Colombians demand peace, end to war on FARC

One million Colombians marched in the capital city of Bogotá as well as other cities and towns on April 9 to show their support of peace negotiations between the government and the Revolutionary Armed Forces of Colombia-Peoples Army (FARC-EP). Talks which began in Oslo, Norway, in 2012 are now continuing in Havana, Cuba.

Considering that the total population of Colombia is 45 million and that popular organizations normally face heavy repression from the state apparatus and from paramilitary organizations, these demonstrations show the courage of the demonstrators and the strength of popular support for these negotiations to succeed.

The right wing in Colombia, led by the landowners’ friend and former president, Álvaro Uribe, has attacked these talks relentlessly. Uribe’s regime, like many others for the last five decades, had relied on a constant stream of money and weapons from Washington in the failed attempt to crush the FARC-EP. Some 70,000 lives have been lost and millions have been displaced from their homes. Land mines have isolated whole villages.

But these massive demonstrations show that the people of Colombia are adamantly opposed to the continued war that the government has waged against the FARC-EP, a conflict that has affected the lives of millions of people. They instead want a process of peace negotiation where the voices of the people, including labor, peasants, Indigenous people, Afro-Colombians, women, the LGBTQ community and youth from the unarmed civil society are heard and contribute towards the building of a new, peaceful and just homeland.

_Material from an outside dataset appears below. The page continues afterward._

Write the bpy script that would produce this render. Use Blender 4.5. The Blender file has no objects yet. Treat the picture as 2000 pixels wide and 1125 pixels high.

The situation in Colombia cannot be viewed in isolation. When the Marxist-Leninist organization began its campaign in the 1960s against the landowner U.S.-backed regime, much of Latin America was ruled by military juntas and dictatorships, backed by the U.S. government, the big banks and the Pentagon. The U.S. was able to isolate revolutionary Cuba from most of the rest of the hemisphere. How times have changed since then!

Governments from Argentina to Ecuador have refused to bankrupt themselves to pay off the U.S. and European banks. Former military junta members and dictators have been put on trial for their crimes against the people. The countries of South America have refused Washington’s demand that revolutionary Cuba be excluded from conferences and meetings.

And a process opened by Colombia’s neighbor, Venezuela, led by President Hugo Chávez, has shown the Colombian people the social gains possible from an anti-imperialist government dedicated to the welfare of the people.

The leadership of the FARC-EP has consistently expressed its strong commitment to the success of these negotiations and has insisted that the popular organizations have an active role in them. This is despite the refusal by the government of Colombia to honor a ceasefire.

The April 9 march was called by the Marcha Patriótica (Patriotic March) movement, which is made up of unions, students and youth, peasants and other groups. Indigenous populations were well represented. Leaders of the demonstration include some who have been targeted for assassination by right-wing death squads.

Even the president of Colombia, FARC-enemy Juan Manuel Santos, was forced by the overwhelming popularity of this movement to attend the march.

Last week, the chief negotiator for the government at the talks in Havana announced that an agreement had been reached on the key issue of land reform. Talks on the other issues are scheduled to resume April 18.

The threat by the right wing, the wealthy landowners and by the Pentagon-backed military to torpedo the talks remains. That has happened before. But the people of Colombia are mobilized to press forward their demand for successful negotiations for peace with justice.

We in the U.S. should remain in solidarity with all the progressive forces in Colombia and accompany the peace process by exposing the U.S.’s violent role.